— Supplied information —
--- BEGIN ---

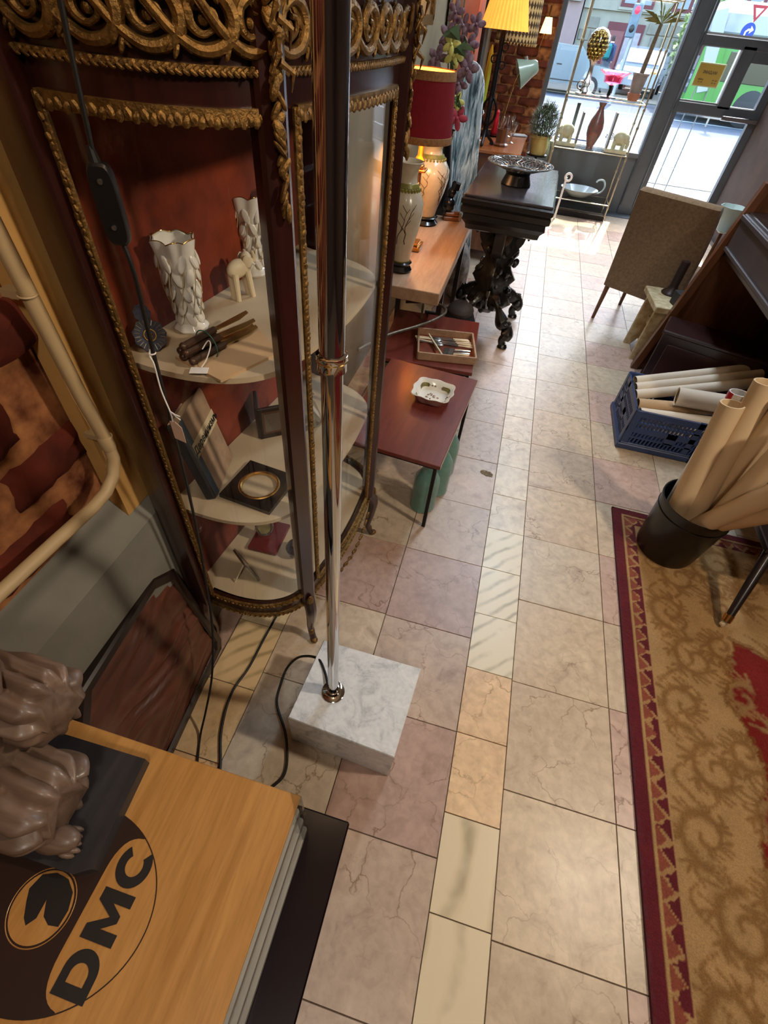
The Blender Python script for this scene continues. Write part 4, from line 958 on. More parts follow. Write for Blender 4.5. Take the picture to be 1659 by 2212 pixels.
def dish():
    t = thing('porcelain_dish', 'square scalloped porcelain dish with painted flowers on the low red table', 'dish', (-.172, 1.862, .388), R(-6))
    n = 64
    def ring(s, z, sc=.07): 
        out = []
        for i in range(n):
            a = 2*PI*i/n; c, q = math.cos(a), math.sin(a); k = 1/((abs(c)**5+abs(q)**5)**(1/5)); k *= 1+sc*math.cos(8*a)*.55-sc*.5*(1-abs(math.cos(2*a)))
            out.append((s*1.04*k*c, s*.98*k*q, z))
        return out
    obj('bowl', MB().loft([ring(.055, 0, 0), ring(.060, .004, .02), ring(.076, .036), ring(.0865, .046), ring(.084, .048), ring(.072, .038), ring(.058, .009, .02), ring(.03, .007, 0), ring(.002, .007, 0)]), 'porcelain', t)
    bd = MB()
    for p in ring(.0865, .0475): bd.ell(p, .0028, 6, 4)
    for p, q in zip(ring(.0865, .0475), ring(.0865, .0475)[1:]): bd.ell(tuple((Vector(p)+Vector(q))/2), .0028, 6, 4)
    obj('beaded_rim', bd, 'porcelain', t)
    gb = MB(); A = ring(.0705, .0355); B = ring(.0625, .0195, .03); 
    for i in range(n):
        a = 2*PI*i/n
        if abs(math.cos(2*a)) < .62: gb.add([tuple(Vector(A[i])*.985), tuple(Vector(A[(i+1) % n])*.985), tuple(Vector(B[(i+1) % n])*.985), tuple(Vector(B[i])*.985)], [(0, 1, 2, 3)])
    obj('painted_border', gb, M('dish_green', (120, 116, 60), .3, 0, .3, 60, coat=.3), t)
    fl = MB(); rn = random.Random(8)
    for i in range(16): fl.ell((rn.uniform(-.028, .03), rn.uniform(-.022, .028), .0082), (rn.uniform(.003, .007), rn.uniform(.003, .006), .0006), 7, 4)
    for i in range(18): a = rn.uniform(0, 2*PI); p = Vector(ring(.067, .028, .03)[int(a/2/PI*n) % n])*.97; fl.ell(tuple(p), (.005, .005, .003), 7, 4)
    obj('painted_flowers', fl, M('dish_flower', (150, 84, 70), .3, 0, .5, 90, coat=.3, rgb2=(96, 96, 60)), t)
dish()
ORD = ('first', 'second', 'third', 'fourth', 'fifth')
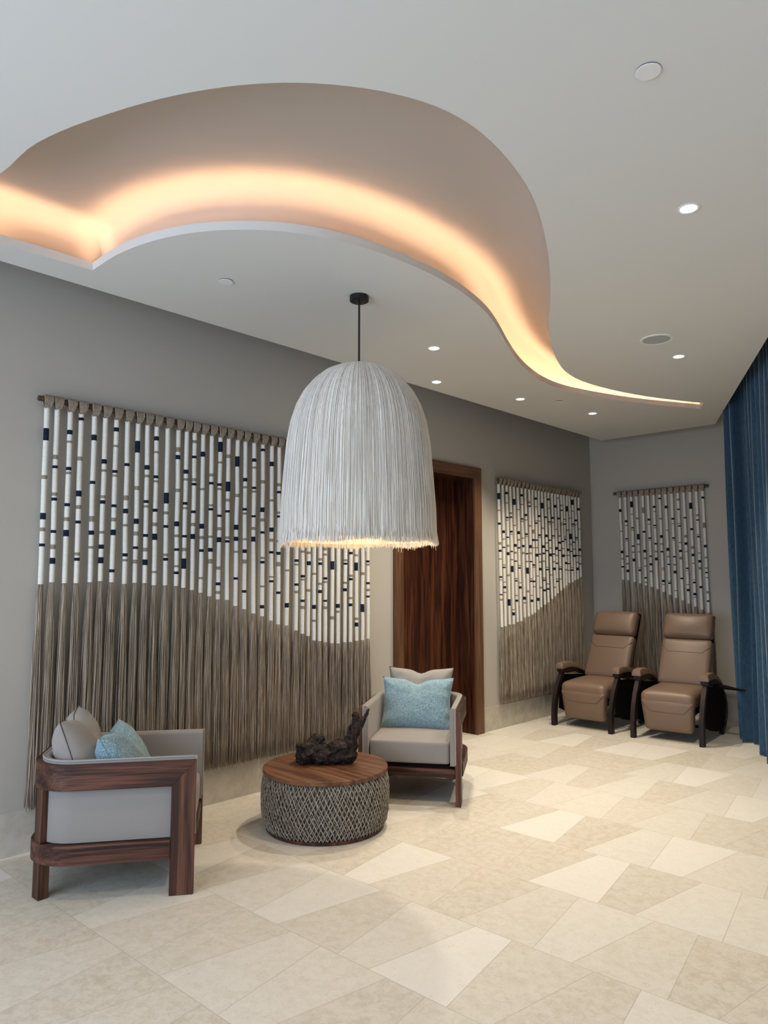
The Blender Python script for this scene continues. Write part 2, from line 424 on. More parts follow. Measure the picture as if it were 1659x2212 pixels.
box(bm, -0.26, 0.0, DY0+CW-0.03, DY0+CW, 0, DZ-CW); box(bm, -0.26, 0.0, DY1-CW, DY1-CW+0.03, 0, DZ-CW); box(bm, -0.26, 0.0, DY0+CW-0.03, DY1-CW+0.03, DZ-CW, DZ-CW+0.03)
struct('trim_3', bm, M_door)
bm = bmesh.new(); box(bm, -0.26, -0.215, DY0+CW, DY1-CW, 0.004, DZ-CW)
dr = struct('door_1', bm, M_door)

# ---- ceiling: suspended white panel with a free-form opening for the cove
OUT = [(0.54,0.40),(0.82,0.66),(1.0,0.83),(1.189,0.913),(1.448,0.929),(1.65,0.972),(1.882,1.052),(2.087,1.14),(2.249,1.229),(2.381,1.32),(2.50,1.425),(2.61,1.555),(2.695,1.69),(2.755,1.835),(2.781,1.985),(2.778,2.135),(2.747,2.339),(2.685,2.57),(2.589,2.81),(2.461,3.077),(2.320,3.34),(2.150,3.63),(1.882,4.058),(1.699,4.402),(1.555,4.73),(1.45,5.044),(1.412,5.381),(1.463,5.79),(1.591,6.253),(1.769,6.658),(1.876,6.854)]
INN = [(0.527,0.60),(0.532,0.80),(0.538,1.123),(0.557,1.581),(0.82,1.585),(1.049,1.625),(1.234,1.69),(1.379,1.77),(1.50,1.865),(1.63,2.005),(1.735,2.185),(1.806,2.41),(1.841,2.665),(1.847,2.945),(1.812,3.25),(1.730,3.58),(1.606,3.891),(1.465,4.205),(1.33,4.54),(1.221,4.895),(1.160,5.23),(1.168,5.575),(1.273,5.993),(1.43,6.416),(1.625,6.803),(1.771,7.086)]
CE = [(0.32, YF), (rx(YF)-0.62+0.1, YF), (2.875, 5.273), (1.632, 7.887), (0.32, 7.89)]
CE[1] = (2.875 + (5.273-YF)*0.4755, YF)
def refine(P, k=3):
    out = []
    for i in range(len(P)-1):
        p0 = Vector(P[max(i-1,0)]); p1 = Vector(P[i]); p2 = Vector(P[i+1]); p3 = Vector(P[min(i+2, len(P)-1)])
        for j in range(k):
            s = j/k
            out.append(tuple(0.5*((2*p1)+(p2-p0)*s+(2*p0-5*p1+4*p2-p3)*s*s+(3*p1-p0-3*p2+p3)*s**3)))
    out.append(tuple(P[-1])); return out
CI = 3  # cusp index of INN
OUTf = refine(OUT)
INNf = refine(INN[:CI+1])[:-1] + refine(INN[CI:])
loop = OUTf + INNf[::-1]
bm = bmesh.new()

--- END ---

— Task statement —
Omit every picture while copying the listing above exactly.

— Final answer —
The Blender Python script for this scene continues. Write part 4, from line 958 on. More parts follow. Write for Blender 4.5. Take the picture to be 1659 by 2212 pixels.
def dish():
    t = thing('porcelain_dish', 'square scalloped porcelain dish with painted flowers on the low red table', 'dish', (-.172, 1.862, .388), R(-6))
    n = 64
    def ring(s, z, sc=.07): 
        out = []
        for i in range(n):
            a = 2*PI*i/n; c, q = math.cos(a), math.sin(a); k = 1/((abs(c)**5+abs(q)**5)**(1/5)); k *= 1+sc*math.cos(8*a)*.55-sc*.5*(1-abs(math.cos(2*a)))
            out.append((s*1.04*k*c, s*.98*k*q, z))
        return out
    obj('bowl', MB().loft([ring(.055, 0, 0), ring(.060, .004, .02), ring(.076, .036), ring(.0865, .046), ring(.084, .048), ring(.072, .038), ring(.058, .009, .02), ring(.03, .007, 0), ring(.002, .007, 0)]), 'porcelain', t)
    bd = MB()
    for p in ring(.0865, .0475): bd.ell(p, .0028, 6, 4)
    for p, q in zip(ring(.0865, .0475), ring(.0865, .0475)[1:]): bd.ell(tuple((Vector(p)+Vector(q))/2), .0028, 6, 4)
    obj('beaded_rim', bd, 'porcelain', t)
    gb = MB(); A = ring(.0705, .0355); B = ring(.0625, .0195, .03); 
    for i in range(n):
        a = 2*PI*i/n
        if abs(math.cos(2*a)) < .62: gb.add([tuple(Vector(A[i])*.985), tuple(Vector(A[(i+1) % n])*.985), tuple(Vector(B[(i+1) % n])*.985), tuple(Vector(B[i])*.985)], [(0, 1, 2, 3)])
    obj('painted_border', gb, M('dish_green', (120, 116, 60), .3, 0, .3, 60, coat=.3), t)
    fl = MB(); rn = random.Random(8)
    for i in range(16): fl.ell((rn.uniform(-.028, .03), rn.uniform(-.022, .028), .0082), (rn.uniform(.003, .007), rn.uniform(.003, .006), .0006), 7, 4)
    for i in range(18): a = rn.uniform(0, 2*PI); p = Vector(ring(.067, .028, .03)[int(a/2/PI*n) % n])*.97; fl.ell(tuple(p), (.005, .005, .003), 7, 4)
    obj('painted_flowers', fl, M('dish_flower', (150, 84, 70), .3, 0, .5, 90, coat=.3, rgb2=(96, 96, 60)), t)
dish()
ORD = ('first', 'second', 'third', 'fourth', 'fifth')
The Blender Python script for this scene continues. Write part 2, from line 424 on. More parts follow. Measure the picture as if it were 1659x2212 pixels.
box(bm, -0.26, 0.0, DY0+CW-0.03, DY0+CW, 0, DZ-CW); box(bm, -0.26, 0.0, DY1-CW, DY1-CW+0.03, 0, DZ-CW); box(bm, -0.26, 0.0, DY0+CW-0.03, DY1-CW+0.03, DZ-CW, DZ-CW+0.03)
struct('trim_3', bm, M_door)
bm = bmesh.new(); box(bm, -0.26, -0.215, DY0+CW, DY1-CW, 0.004, DZ-CW)
dr = struct('door_1', bm, M_door)

# ---- ceiling: suspended white panel with a free-form opening for the cove
OUT = [(0.54,0.40),(0.82,0.66),(1.0,0.83),(1.189,0.913),(1.448,0.929),(1.65,0.972),(1.882,1.052),(2.087,1.14),(2.249,1.229),(2.381,1.32),(2.50,1.425),(2.61,1.555),(2.695,1.69),(2.755,1.835),(2.781,1.985),(2.778,2.135),(2.747,2.339),(2.685,2.57),(2.589,2.81),(2.461,3.077),(2.320,3.34),(2.150,3.63),(1.882,4.058),(1.699,4.402),(1.555,4.73),(1.45,5.044),(1.412,5.381),(1.463,5.79),(1.591,6.253),(1.769,6.658),(1.876,6.854)]
INN = [(0.527,0.60),(0.532,0.80),(0.538,1.123),(0.557,1.581),(0.82,1.585),(1.049,1.625),(1.234,1.69),(1.379,1.77),(1.50,1.865),(1.63,2.005),(1.735,2.185),(1.806,2.41),(1.841,2.665),(1.847,2.945),(1.812,3.25),(1.730,3.58),(1.606,3.891),(1.465,4.205),(1.33,4.54),(1.221,4.895),(1.160,5.23),(1.168,5.575),(1.273,5.993),(1.43,6.416),(1.625,6.803),(1.771,7.086)]
CE = [(0.32, YF), (rx(YF)-0.62+0.1, YF), (2.875, 5.273), (1.632, 7.887), (0.32, 7.89)]
CE[1] = (2.875 + (5.273-YF)*0.4755, YF)
def refine(P, k=3):
    out = []
    for i in range(len(P)-1):
        p0 = Vector(P[max(i-1,0)]); p1 = Vector(P[i]); p2 = Vector(P[i+1]); p3 = Vector(P[min(i+2, len(P)-1)])
        for j in range(k):
            s = j/k
            out.append(tuple(0.5*((2*p1)+(p2-p0)*s+(2*p0-5*p1+4*p2-p3)*s*s+(3*p1-p0-3*p2+p3)*s**3)))
    out.append(tuple(P[-1])); return out
CI = 3  # cusp index of INN
OUTf = refine(OUT)
INNf = refine(INN[:CI+1])[:-1] + refine(INN[CI:])
loop = OUTf + INNf[::-1]
bm = bmesh.new()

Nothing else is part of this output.